Important People
Franklin D. Roosevelt- He was the first president who understood how to use media and the radio. He made speeches on the radio called Fireside chats. He made about 28- 33 of these. He was elected to office four times. In one of his speeches he talked about how there was more employment now than 4 years ago. He used radio to give his own points of view and defend the New Deal. Used radio because it was intimate. Superman/ Clark Kent- Cartoon (sept. 18, 1942) superman takes the war to the enemy in a time that we could not do it.
He did something that they were incapable of doing, defeating the enemy. he was fighting the military (not TERRERISM) not blowing business building just military items. He represents our country. Clark Kent is supermans alter ego who is a reporter for the Metropolis newspaper, The Daily Planet. Herman Goering- (1893 – 1946). He was a German politician, military leader, and a leading member of the Nazi Party. Among many offices, he was Hitler’s designated successor, and commander of the Luftwaffe (German Air Force).
He was a veteran of WWI as an ace fighter pilot, and a recipient of the coveted Pour le Merite (“The Blue Max”). He was the last commander of Jagdgeschwader I, the air squadron of Manfred Von Richthofen “The Red Baron”. After the WWII he was convicted of war crimes and crimes against humanity at the Nuremberg Trials. He was sentenced to death by hanging, but committed suicide by cyanide ingestion the night before he was due to be hanged. Max Fleischer- (1883 – 1972) He was an American animator. He was a pioneer in the development of the animated cartoon and served as the head of Fleischer Studios.
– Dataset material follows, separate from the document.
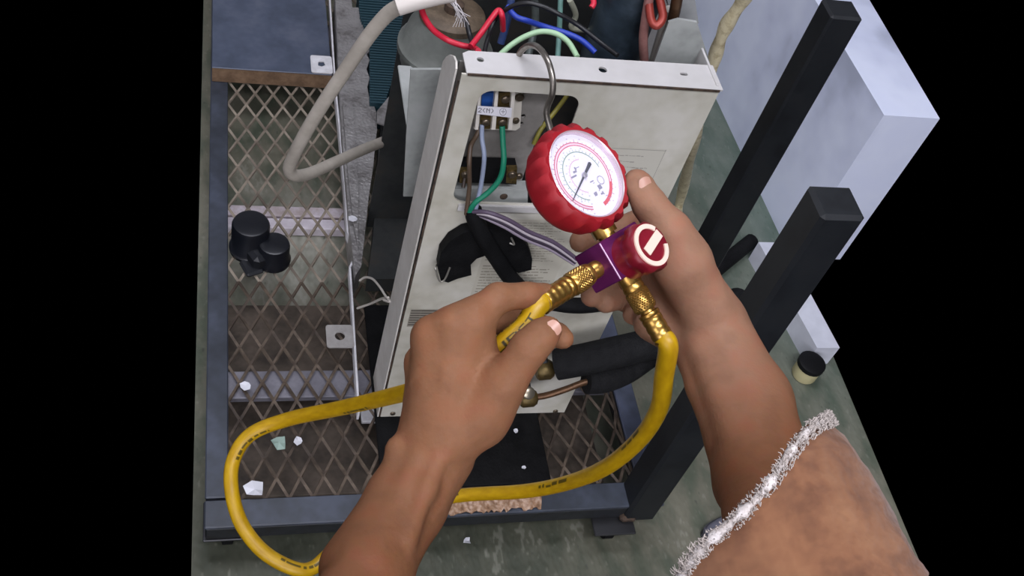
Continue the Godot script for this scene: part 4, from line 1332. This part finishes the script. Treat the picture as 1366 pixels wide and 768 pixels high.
func arm(b: MB, palm: Array, fingers: Array, cell: float, kp: float, kf: float, tone: Callable) -> void:
	var lo := Vector3.INF; var hi := -Vector3.INF
	var all := palm.duplicate()
	for f in fingers: all.append_array(f)
	for q in all:
		for e in 2:
			var r: float = q[2 + e] + cell * 3
			lo = lo.min(q[e] - Vector3.ONE * r); hi = hi.max(q[e] + Vector3.ONE * r)
	var nx := int((hi.x - lo.x) / cell) + 2
	var ny := int((hi.y - lo.y) / cell) + 2
	var nz := int((hi.z - lo.z) / cell) + 2
	var P := PackedFloat32Array()
	P.resize(nx * ny * nz)
	P.fill(1.0)
	lay(P, palm, lo, cell, nx, ny, nz, kp)
	var R := PackedFloat32Array(P)
	for f in fingers:
		var Fa := PackedFloat32Array()
		Fa.resize(P.size())
		Fa.fill(1.0)
		var box: Array = lay(Fa, f, lo, cell, nx, ny, nz, 0.003)
		for z in range(box[2], box[5]):
			for y in range(box[1], box[4]):
				var i: int = box[0] + nx * (y + ny * z)
				for x in range(box[0], box[3]):
					var a := Fa[i]
					if a < 0.9:
						var p := P[i]
						var h := maxf(kf - absf(a - p), 0.0) / kf
						var s := minf(a, p) - h * h * kf * 0.25
						var r := R[i]
						h = maxf(0.0016 - absf(s - r), 0.0) / 0.0016
						R[i] = minf(s, r) - h * h * 0.0016 * 0.25
					i += 1
	# surface nets
	var ids := {}
	var sx := 1; var sy := nx; var sz := nx * ny
	var corner := [0, sx, sy, sx + sy, sz, sx + sz, sy + sz, sx + sy + sz]
	var edges := [[0, 1], [2, 3], [4, 5], [6, 7], [0, 2], [1, 3], [4, 6], [5, 7], [0, 4], [1, 5], [2, 6], [3, 7]]
	var cs := [Vector3(0, 0, 0), Vector3(1, 0, 0), Vector3(0, 1, 0), Vector3(1, 1, 0), Vector3(0, 0, 1), Vector3(1, 0, 1), Vector3(0, 1, 1), Vector3(1, 1, 1)]
	for z in nz - 1:
		for y in ny - 1:
			var i := nx * (y + ny * z)
			for x in nx - 1:
				var v0 := R[i]
				if v0 < 0.5 or R[i + sx + sy + sz] < 0.5:
					var neg := 0
					for k in 8:
						if R[i + corner[k]] < 0: neg += 1
					if neg > 0 and neg < 8:
						var s := Vector3.ZERO
						var m := 0
						for e in edges:
							var a := R[i + corner[e[0]]]
							var c := R[i + corner[e[1]]]
							if (a < 0) != (c < 0):
								s += cs[e[0]].lerp(cs[e[1]], a / (a - c))
								m += 1
						s /= m
						var g := Vector3((R[i + 1] - v0) + (R[i + sx + sy + sz] - R[i + sy + sz]) + (R[i + sx + sy] - R[i + sy]) + (R[i + sx + sz] - R[i + sz]), (R[i + sy] - v0) + (R[i + sx + sy] - R[i + sx]) + (R[i + sy + sz] - R[i + sz]) + (R[i + sx + sy + sz] - R[i + sx + sz]), (R[i + sz] - v0) + (R[i + sx + sz] - R[i + sx]) + (R[i + sy + sz] - R[i + sy]) + (R[i + sx + sy + sz] - R[i + sx + sy]))
						var p := lo + (Vector3(x, y, z) + s) * cell
						ids[i] = b.vert(p, g.normalized(), Vector2.ZERO)
						b.col.append(tone.call(p))
				i += 1
	for key in ids:
		var i: int = key
		var a := R[i]
		for ax in 3:
			var st: int = [sx, sy, sz][ax]
			var c := R[i + st]
			if (a < 0) == (c < 0): continue
			var o1: int = [sy, sz, sx][ax]
			var o2: int = [sz, sx, sy][ax]
			if not (ids.has(i - o1) and ids.has(i - o2) and ids.has(i - o1 - o2)): continue
			var q: Array = [ids[i], ids[i - o1], ids[i - o1 - o2], ids[i - o2]]
			if a < 0:
				b.tri_i(q[0], q[1], q[2]); b.tri_i(q[0], q[2], q[3])
			else:
				b.tri_i(q[0], q[2], q[1]); b.tri_i(q[0], q[3], q[2])

func lay(A: PackedFloat32Array, bones: Array, lo: Vector3, cell: float, nx: int, ny: int, nz: int, k: float) -> Array:
	var ext := [nx, ny, nz, 0, 0, 0]
	for q in bones:
		var p: Vector3 = q[0]
		var e: Vector3 = q[1]
		var ra: float = q[2]
		var rb: float = q[3]
		var mr := maxf(ra, rb) + cell * 2.5 + k
		var mn := ((p.min(e) - Vector3.ONE * mr - lo) / cell).floor().max(Vector3.ZERO)
		var mx := ((p.max(e) + Vector3.ONE * mr - lo) / cell).ceil()
		var x0 := int(mn.x); var x1 := mini(nx, int(mx.x) + 1)
		var y0 := int(mn.y); var y1 := mini(ny, int(mx.y) + 1)
		var z0 := int(mn.z); var z1 := mini(nz, int(mx.z) + 1)
		ext = [mini(ext[0], x0), mini(ext[1], y0), mini(ext[2], z0), maxi(ext[3], x1), maxi(ext[4], y1), maxi(ext[5], z1)]
		var d := e - p
		var l2 := maxf(d.length_squared(), 1e-9)
		for z in range(z0, z1):
			for y in range(y0, y1):
				var i := x0 + nx * (y + ny * z)
				for x in range(x0, x1):
					var w := lo + Vector3(x, y, z) * cell - p
					var t := clampf(w.dot(d) / l2, 0.0, 1.0)
					var s := (w - d * t).length() - lerpf(ra, rb, t)
					if s < mr:
						var c := A[i]
						var h := maxf(k - absf(s - c), 0.0) / k
						A[i] = minf(s, c) - h * h * k * 0.25
					i += 1
	return ext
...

He brought such animated characters as Betty Boop, Koko the Clown, Popeye, and Superman to the movie screen and was responsible for a number of technological innovations like the idea of the rotoscope which was a concept to simplify the process of animating movement by tracing frames of live action film. Lois Lane- she is a reporter for the Metropolis newspaper, The Daily Planet. She represents our individual attitudes. She is willing to die for what she believes in and is a hero. She represents American stubbornness and she’s a hero because she never once calls for help.
Iva Toguri- (1916 –2006) She was an American citizen who participated in English-language propaganda broadcast transmitted by Radio Tokyo to Allied soldiers in the South Pacific during World War II. Although on the “Zero Hour” radio show, Toguri called herself “Orphan Ann,” she quickly became identified with the moniker “Tokyo Rose”, a name that was coined by Allied soldiers and that predated her broadcasts. William Joyce- (1906 – 1946) He was nicknamed Lord Haw-Haw and was a fascist politician and Nazi propaganda broadcaster to the United Kingdom during the Second World War.
He was hanged for treason by the British government as a result of his wartime activities. Joseph Goebbels- (1897 –h 1945) was a German politician and Reich Minister of Propaganda in Nazi Germany from 1933 to 1945. As one of German dictator Adolf Hitler’s closest associates and most devout followers, he was known for his zealous oratory and anti-Semitism. He was the chief architect of the Kristallnacht attack on the German Jews, which historians consider to be the commencement of the Nazi violence culminating in the Holocaust.
From our notes: he said to Hitler that he needed to sell his ideas and form an enemy. Neville Chamberlain (1869 – 1940) was a British Conservative politician who served as Prime Minister of the United Kingdom from May 1937 to May 1940. Chamberlain is best known for his appeasement foreign policy, and in particular for his signing of the Munich Agreement in 1938, conceding the Sudetenland region of Czechoslovakia to Nazi Germany. When Adolf Hitler continued his aggression, Britain declared war on Germany on 3 September 1939, and Chamberlain led Britain through the first eight months of World War II.
Hughes flying Boat H-4 (hk-1) Hercules (“Spruce Goose”)- was a prototype heavy transport aircraft designed and built by the Hughes Aircraft company. The aircraft made its only flight on November 2, 1947. Built from wood because of wartime raw material restrictions on the use of aluminum, it was nicknamed the “Spruce Goose” by its critics. The Hercules is the largest flying boat ever built, and has the largest wingp and height of any aircraft in history. It survives in good condition at the Evergreen Aviation Museum in McMinnville, Oregon, USA.